(Records with scene code)

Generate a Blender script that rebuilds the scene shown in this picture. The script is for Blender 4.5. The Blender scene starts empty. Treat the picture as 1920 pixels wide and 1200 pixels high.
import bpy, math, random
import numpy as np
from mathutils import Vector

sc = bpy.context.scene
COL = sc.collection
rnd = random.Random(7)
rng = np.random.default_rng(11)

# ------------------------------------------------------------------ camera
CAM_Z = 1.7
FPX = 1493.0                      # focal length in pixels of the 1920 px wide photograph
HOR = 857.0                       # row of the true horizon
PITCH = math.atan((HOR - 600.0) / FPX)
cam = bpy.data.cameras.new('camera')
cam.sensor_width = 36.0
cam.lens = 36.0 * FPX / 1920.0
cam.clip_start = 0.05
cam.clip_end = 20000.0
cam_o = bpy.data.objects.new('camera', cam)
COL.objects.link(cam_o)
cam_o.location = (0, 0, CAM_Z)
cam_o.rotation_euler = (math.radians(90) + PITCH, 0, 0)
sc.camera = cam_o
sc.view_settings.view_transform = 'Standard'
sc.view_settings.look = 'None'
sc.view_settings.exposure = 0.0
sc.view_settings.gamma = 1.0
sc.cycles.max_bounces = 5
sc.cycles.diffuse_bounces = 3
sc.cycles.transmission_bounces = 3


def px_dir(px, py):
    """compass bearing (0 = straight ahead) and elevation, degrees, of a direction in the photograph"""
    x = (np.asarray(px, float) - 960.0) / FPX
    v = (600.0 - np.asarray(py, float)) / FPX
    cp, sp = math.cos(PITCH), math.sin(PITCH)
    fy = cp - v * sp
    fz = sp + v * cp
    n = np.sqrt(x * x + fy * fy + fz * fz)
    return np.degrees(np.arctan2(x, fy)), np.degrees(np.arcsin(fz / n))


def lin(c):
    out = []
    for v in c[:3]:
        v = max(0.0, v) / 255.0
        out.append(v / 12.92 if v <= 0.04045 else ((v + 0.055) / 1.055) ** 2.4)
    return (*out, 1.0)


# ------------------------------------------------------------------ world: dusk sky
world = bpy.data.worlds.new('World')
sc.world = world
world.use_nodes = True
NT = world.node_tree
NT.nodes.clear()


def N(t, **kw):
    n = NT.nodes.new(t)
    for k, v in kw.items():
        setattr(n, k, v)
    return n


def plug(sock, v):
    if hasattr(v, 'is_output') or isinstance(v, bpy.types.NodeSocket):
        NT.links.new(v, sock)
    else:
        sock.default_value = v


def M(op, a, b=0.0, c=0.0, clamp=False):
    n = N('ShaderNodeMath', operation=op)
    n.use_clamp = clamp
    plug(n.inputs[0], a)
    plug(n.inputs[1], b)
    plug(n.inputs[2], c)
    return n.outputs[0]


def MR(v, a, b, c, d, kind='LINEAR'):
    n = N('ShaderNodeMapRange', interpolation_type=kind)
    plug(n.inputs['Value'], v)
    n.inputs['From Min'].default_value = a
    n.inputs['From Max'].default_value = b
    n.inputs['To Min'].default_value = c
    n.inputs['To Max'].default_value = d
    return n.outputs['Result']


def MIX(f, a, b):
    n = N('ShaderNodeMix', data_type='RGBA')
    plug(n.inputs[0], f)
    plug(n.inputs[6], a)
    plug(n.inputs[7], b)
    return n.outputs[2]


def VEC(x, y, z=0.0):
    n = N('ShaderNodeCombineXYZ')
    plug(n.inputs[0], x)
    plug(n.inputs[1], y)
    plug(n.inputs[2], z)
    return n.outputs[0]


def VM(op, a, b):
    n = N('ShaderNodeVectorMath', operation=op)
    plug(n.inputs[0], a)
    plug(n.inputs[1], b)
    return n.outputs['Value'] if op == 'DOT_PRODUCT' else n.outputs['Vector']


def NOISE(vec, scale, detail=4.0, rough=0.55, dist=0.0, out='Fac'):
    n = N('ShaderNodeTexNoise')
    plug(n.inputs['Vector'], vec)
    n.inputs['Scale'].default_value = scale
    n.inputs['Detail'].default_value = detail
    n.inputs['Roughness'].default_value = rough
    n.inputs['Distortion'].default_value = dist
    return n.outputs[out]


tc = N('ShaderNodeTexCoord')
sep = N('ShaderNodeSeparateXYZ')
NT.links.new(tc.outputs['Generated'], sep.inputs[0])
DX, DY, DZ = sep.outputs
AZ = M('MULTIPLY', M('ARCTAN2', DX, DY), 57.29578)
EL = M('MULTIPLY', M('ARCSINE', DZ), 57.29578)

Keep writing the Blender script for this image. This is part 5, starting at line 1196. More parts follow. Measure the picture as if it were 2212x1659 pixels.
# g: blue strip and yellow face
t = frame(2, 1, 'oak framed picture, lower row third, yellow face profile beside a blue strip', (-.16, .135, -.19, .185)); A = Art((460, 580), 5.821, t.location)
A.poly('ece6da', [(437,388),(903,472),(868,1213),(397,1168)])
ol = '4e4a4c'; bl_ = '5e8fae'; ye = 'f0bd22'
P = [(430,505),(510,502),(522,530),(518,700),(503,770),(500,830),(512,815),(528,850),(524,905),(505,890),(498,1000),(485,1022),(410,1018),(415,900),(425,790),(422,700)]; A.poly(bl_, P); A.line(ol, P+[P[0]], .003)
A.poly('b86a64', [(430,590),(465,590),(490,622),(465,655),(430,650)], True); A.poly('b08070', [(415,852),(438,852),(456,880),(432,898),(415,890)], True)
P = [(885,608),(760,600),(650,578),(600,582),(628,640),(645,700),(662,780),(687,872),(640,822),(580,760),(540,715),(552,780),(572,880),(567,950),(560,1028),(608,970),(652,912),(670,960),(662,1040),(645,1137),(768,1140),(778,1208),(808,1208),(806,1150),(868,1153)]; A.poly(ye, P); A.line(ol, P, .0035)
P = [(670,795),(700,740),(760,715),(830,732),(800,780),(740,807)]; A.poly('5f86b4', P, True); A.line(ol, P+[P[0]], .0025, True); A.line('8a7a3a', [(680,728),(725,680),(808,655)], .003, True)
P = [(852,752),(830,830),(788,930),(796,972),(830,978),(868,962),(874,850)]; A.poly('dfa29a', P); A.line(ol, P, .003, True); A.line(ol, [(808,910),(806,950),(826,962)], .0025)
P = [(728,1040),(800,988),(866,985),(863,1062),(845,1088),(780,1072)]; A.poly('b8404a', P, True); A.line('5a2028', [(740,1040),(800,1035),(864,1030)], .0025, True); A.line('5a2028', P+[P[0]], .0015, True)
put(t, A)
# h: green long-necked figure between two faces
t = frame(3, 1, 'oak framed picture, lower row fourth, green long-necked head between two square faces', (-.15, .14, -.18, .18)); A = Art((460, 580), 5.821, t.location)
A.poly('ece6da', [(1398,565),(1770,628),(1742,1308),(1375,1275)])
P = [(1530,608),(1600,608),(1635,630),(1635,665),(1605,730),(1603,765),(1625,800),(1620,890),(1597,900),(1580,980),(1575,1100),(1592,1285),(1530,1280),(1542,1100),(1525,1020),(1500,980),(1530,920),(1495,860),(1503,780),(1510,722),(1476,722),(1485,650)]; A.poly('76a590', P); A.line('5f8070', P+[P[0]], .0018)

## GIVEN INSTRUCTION
Every line of the material must be returned exactly as it appears.

## REPLY TO THE EXERCISE
Generate a Blender script that rebuilds the scene shown in this picture. The script is for Blender 4.5. The Blender scene starts empty. Treat the picture as 1920 pixels wide and 1200 pixels high.
import bpy, math, random
import numpy as np
from mathutils import Vector

sc = bpy.context.scene
COL = sc.collection
rnd = random.Random(7)
rng = np.random.default_rng(11)

# ------------------------------------------------------------------ camera
CAM_Z = 1.7
FPX = 1493.0                      # focal length in pixels of the 1920 px wide photograph
HOR = 857.0                       # row of the true horizon
PITCH = math.atan((HOR - 600.0) / FPX)
cam = bpy.data.cameras.new('camera')
cam.sensor_width = 36.0
cam.lens = 36.0 * FPX / 1920.0
cam.clip_start = 0.05
cam.clip_end = 20000.0
cam_o = bpy.data.objects.new('camera', cam)
COL.objects.link(cam_o)
cam_o.location = (0, 0, CAM_Z)
cam_o.rotation_euler = (math.radians(90) + PITCH, 0, 0)
sc.camera = cam_o
sc.view_settings.view_transform = 'Standard'
sc.view_settings.look = 'None'
sc.view_settings.exposure = 0.0
sc.view_settings.gamma = 1.0
sc.cycles.max_bounces = 5
sc.cycles.diffuse_bounces = 3
sc.cycles.transmission_bounces = 3


def px_dir(px, py):
    """compass bearing (0 = straight ahead) and elevation, degrees, of a direction in the photograph"""
    x = (np.asarray(px, float) - 960.0) / FPX
    v = (600.0 - np.asarray(py, float)) / FPX
    cp, sp = math.cos(PITCH), math.sin(PITCH)
    fy = cp - v * sp
    fz = sp + v * cp
    n = np.sqrt(x * x + fy * fy + fz * fz)
    return np.degrees(np.arctan2(x, fy)), np.degrees(np.arcsin(fz / n))


def lin(c):
    out = []
    for v in c[:3]:
        v = max(0.0, v) / 255.0
        out.append(v / 12.92 if v <= 0.04045 else ((v + 0.055) / 1.055) ** 2.4)
    return (*out, 1.0)


# ------------------------------------------------------------------ world: dusk sky
world = bpy.data.worlds.new('World')
sc.world = world
world.use_nodes = True
NT = world.node_tree
NT.nodes.clear()


def N(t, **kw):
    n = NT.nodes.new(t)
    for k, v in kw.items():
        setattr(n, k, v)
    return n


def plug(sock, v):
    if hasattr(v, 'is_output') or isinstance(v, bpy.types.NodeSocket):
        NT.links.new(v, sock)
    else:
        sock.default_value = v


def M(op, a, b=0.0, c=0.0, clamp=False):
    n = N('ShaderNodeMath', operation=op)
    n.use_clamp = clamp
    plug(n.inputs[0], a)
    plug(n.inputs[1], b)
    plug(n.inputs[2], c)
    return n.outputs[0]


def MR(v, a, b, c, d, kind='LINEAR'):
    n = N('ShaderNodeMapRange', interpolation_type=kind)
    plug(n.inputs['Value'], v)
    n.inputs['From Min'].default_value = a
    n.inputs['From Max'].default_value = b
    n.inputs['To Min'].default_value = c
    n.inputs['To Max'].default_value = d
    return n.outputs['Result']


def MIX(f, a, b):
    n = N('ShaderNodeMix', data_type='RGBA')
    plug(n.inputs[0], f)
    plug(n.inputs[6], a)
    plug(n.inputs[7], b)
    return n.outputs[2]


def VEC(x, y, z=0.0):
    n = N('ShaderNodeCombineXYZ')
    plug(n.inputs[0], x)
    plug(n.inputs[1], y)
    plug(n.inputs[2], z)
    return n.outputs[0]


def VM(op, a, b):
    n = N('ShaderNodeVectorMath', operation=op)
    plug(n.inputs[0], a)
    plug(n.inputs[1], b)
    return n.outputs['Value'] if op == 'DOT_PRODUCT' else n.outputs['Vector']


def NOISE(vec, scale, detail=4.0, rough=0.55, dist=0.0, out='Fac'):
    n = N('ShaderNodeTexNoise')
    plug(n.inputs['Vector'], vec)
    n.inputs['Scale'].default_value = scale
    n.inputs['Detail'].default_value = detail
    n.inputs['Roughness'].default_value = rough
    n.inputs['Distortion'].default_value = dist
    return n.outputs[out]


tc = N('ShaderNodeTexCoord')
sep = N('ShaderNodeSeparateXYZ')
NT.links.new(tc.outputs['Generated'], sep.inputs[0])
DX, DY, DZ = sep.outputs
AZ = M('MULTIPLY', M('ARCTAN2', DX, DY), 57.29578)
EL = M('MULTIPLY', M('ARCSINE', DZ), 57.29578)

Keep writing the Blender script for this image. This is part 5, starting at line 1196. More parts follow. Measure the picture as if it were 2212x1659 pixels.
# g: blue strip and yellow face
t = frame(2, 1, 'oak framed picture, lower row third, yellow face profile beside a blue strip', (-.16, .135, -.19, .185)); A = Art((460, 580), 5.821, t.location)
A.poly('ece6da', [(437,388),(903,472),(868,1213),(397,1168)])
ol = '4e4a4c'; bl_ = '5e8fae'; ye = 'f0bd22'
P = [(430,505),(510,502),(522,530),(518,700),(503,770),(500,830),(512,815),(528,850),(524,905),(505,890),(498,1000),(485,1022),(410,1018),(415,900),(425,790),(422,700)]; A.poly(bl_, P); A.line(ol, P+[P[0]], .003)
A.poly('b86a64', [(430,590),(465,590),(490,622),(465,655),(430,650)], True); A.poly('b08070', [(415,852),(438,852),(456,880),(432,898),(415,890)], True)
P = [(885,608),(760,600),(650,578),(600,582),(628,640),(645,700),(662,780),(687,872),(640,822),(580,760),(540,715),(552,780),(572,880),(567,950),(560,1028),(608,970),(652,912),(670,960),(662,1040),(645,1137),(768,1140),(778,1208),(808,1208),(806,1150),(868,1153)]; A.poly(ye, P); A.line(ol, P, .0035)
P = [(670,795),(700,740),(760,715),(830,732),(800,780),(740,807)]; A.poly('5f86b4', P, True); A.line(ol, P+[P[0]], .0025, True); A.line('8a7a3a', [(680,728),(725,680),(808,655)], .003, True)
P = [(852,752),(830,830),(788,930),(796,972),(830,978),(868,962),(874,850)]; A.poly('dfa29a', P); A.line(ol, P, .003, True); A.line(ol, [(808,910),(806,950),(826,962)], .0025)
P = [(728,1040),(800,988),(866,985),(863,1062),(845,1088),(780,1072)]; A.poly('b8404a', P, True); A.line('5a2028', [(740,1040),(800,1035),(864,1030)], .0025, True); A.line('5a2028', P+[P[0]], .0015, True)
put(t, A)
# h: green long-necked figure between two faces
t = frame(3, 1, 'oak framed picture, lower row fourth, green long-necked head between two square faces', (-.15, .14, -.18, .18)); A = Art((460, 580), 5.821, t.location)
A.poly('ece6da', [(1398,565),(1770,628),(1742,1308),(1375,1275)])
P = [(1530,608),(1600,608),(1635,630),(1635,665),(1605,730),(1603,765),(1625,800),(1620,890),(1597,900),(1580,980),(1575,1100),(1592,1285),(1530,1280),(1542,1100),(1525,1020),(1500,980),(1530,920),(1495,860),(1503,780),(1510,722),(1476,722),(1485,650)]; A.poly('76a590', P); A.line('5f8070', P+[P[0]], .0018)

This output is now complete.